Book review: Oona Frawley brings readers on a raw exploration of the past
Writing a memoir is brave. In novels, writers find ingenious ways of talking about themselves, using proxies and high drama to replay difficult moments in their lives. But the memoirist must dispense with all these bells and whistles, and confront unvarnished realities head on.
In This Interim Time, however, Oona Frawley is less interested in talking about herself than her parents: Irish actors who emigrated to America and led their only child on a peripatetic bohemian adventure. Frawley — whose debut novel Flight was published in 2014 — was born in the US and raised in New York, but moved to Ireland in 1999, had a family, and settled down.
As a writer, she became obsessed with imagining her parents' lives before they had her, their childhoods and courtship, the complex reasons for their flight. As both are now dead, Frawley feels able to tackle the thorny subject of her father's alcoholism, his struggles as an actor, and her mother's reasons for enduring dysfunction for so long.
As a child in Manhattan, Frawley has pleasant memories of a cosy apartment complex on the East River, filled with warm and colourful neighbours.
As the child of wandering parents, she is obsessed with houses, safe places, the tenuous concept of home.
'Beautiful houses,' Frawley explains, 'always evoke in me an indefinable longing.'
She speaks movingly about a childhood doll's house that became, in miniature, a refuge: 'I disappeared into it: There are details of those rooms I recall more vividly than my childhood apartment.'
To complicate matters, Oona was the daughter of wistful immigrants. As a consequence, 'I would always be the child who heard of 'home' as something far off in place and time'.
'This Interim Time', by Oona Frawley, shares descriptions of a man haunted by the childhood loss of his mother and sister, a struggling actor who lived in his performances.
She shares an amusing memory of her realisation that acting was a precarious business. Her father was 'not always successful — not even mostly successful. He and his friends discussed bombed auditions so often and with such relishing of detail that when I was seven I decided the theatre was not for me… There were guffaws and much hilarity when I told them that I would be a writer.'
She turned out to be an elegant one: On a journey to Mayo with her young children, she describes 'breaking the journey at Strokestown so they could empty their legs of some of the eagerness to arrive'.
Switching constantly between the present and the past, Frawley contemplates the mysteries of acting, and recalls the way her parents would communicate emotionally while reading lines. There is a slide from a film they made together, which becomes an icon of recollection. 'They were beautiful and marked by lost glamour in the way that parents can be when you see them as having distinct lives, because they are not you…'
After her father's funeral, she has regrets about 'the bitter disappointment that kept me from delivering a eulogy'. At that point, she says, she 'was angry with him, resentful of his drinking, protective of my mother whose life had been so changed by his alcoholism'.

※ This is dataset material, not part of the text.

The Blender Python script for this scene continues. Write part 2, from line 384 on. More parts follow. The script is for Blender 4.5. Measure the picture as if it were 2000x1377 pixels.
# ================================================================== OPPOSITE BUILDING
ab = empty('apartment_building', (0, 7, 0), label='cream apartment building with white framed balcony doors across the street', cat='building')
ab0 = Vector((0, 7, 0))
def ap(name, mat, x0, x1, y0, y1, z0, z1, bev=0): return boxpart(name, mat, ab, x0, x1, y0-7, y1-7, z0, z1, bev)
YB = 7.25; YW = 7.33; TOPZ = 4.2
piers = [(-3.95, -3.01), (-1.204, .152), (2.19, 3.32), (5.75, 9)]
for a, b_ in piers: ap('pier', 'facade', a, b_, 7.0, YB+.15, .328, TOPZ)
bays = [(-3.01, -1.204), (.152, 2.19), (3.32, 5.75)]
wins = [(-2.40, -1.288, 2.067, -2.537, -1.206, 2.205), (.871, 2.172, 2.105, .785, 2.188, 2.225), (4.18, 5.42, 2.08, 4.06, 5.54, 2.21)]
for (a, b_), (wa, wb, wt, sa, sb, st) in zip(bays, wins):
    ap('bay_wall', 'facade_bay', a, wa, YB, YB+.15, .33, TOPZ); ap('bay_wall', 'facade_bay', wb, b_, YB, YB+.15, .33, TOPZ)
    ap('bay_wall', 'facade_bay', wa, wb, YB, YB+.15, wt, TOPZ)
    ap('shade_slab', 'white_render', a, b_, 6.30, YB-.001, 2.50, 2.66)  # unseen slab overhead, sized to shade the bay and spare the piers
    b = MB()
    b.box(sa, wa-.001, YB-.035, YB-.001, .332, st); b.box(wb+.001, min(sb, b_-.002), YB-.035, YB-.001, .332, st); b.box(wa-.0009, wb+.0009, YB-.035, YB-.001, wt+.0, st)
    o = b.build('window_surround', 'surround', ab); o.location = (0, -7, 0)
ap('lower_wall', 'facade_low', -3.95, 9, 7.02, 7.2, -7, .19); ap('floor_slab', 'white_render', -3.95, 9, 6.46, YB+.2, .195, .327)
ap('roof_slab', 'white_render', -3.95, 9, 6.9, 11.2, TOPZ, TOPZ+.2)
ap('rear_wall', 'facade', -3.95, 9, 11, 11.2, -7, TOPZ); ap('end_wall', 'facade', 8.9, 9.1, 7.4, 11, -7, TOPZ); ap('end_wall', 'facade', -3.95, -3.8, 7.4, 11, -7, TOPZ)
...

There is a tragic quality to her descriptions of a man haunted by the childhood loss of his mother and sister, a struggling actor who lived in his performances, and 'in some ways felt homeless without a role'.
Frawley is painfully honest throughout, and speaks with raw candour about the experience of motherhood, the horror of a miscarriage, the early deaths of family and friends.
There was a cloud, too, over the circumstances in which her parents had left Ireland: A home gambled away, a job lost through drinking. Frawley's relationship with her mother appears to have been strong, and perhaps her primary reason for writing this memoir was to reconcile the contradictions in her father's character, his kindness and carelessness, and find a way to forgive him. She succeeds, I think, and in the process has created a beautiful, delicate, skilfully-meandering book.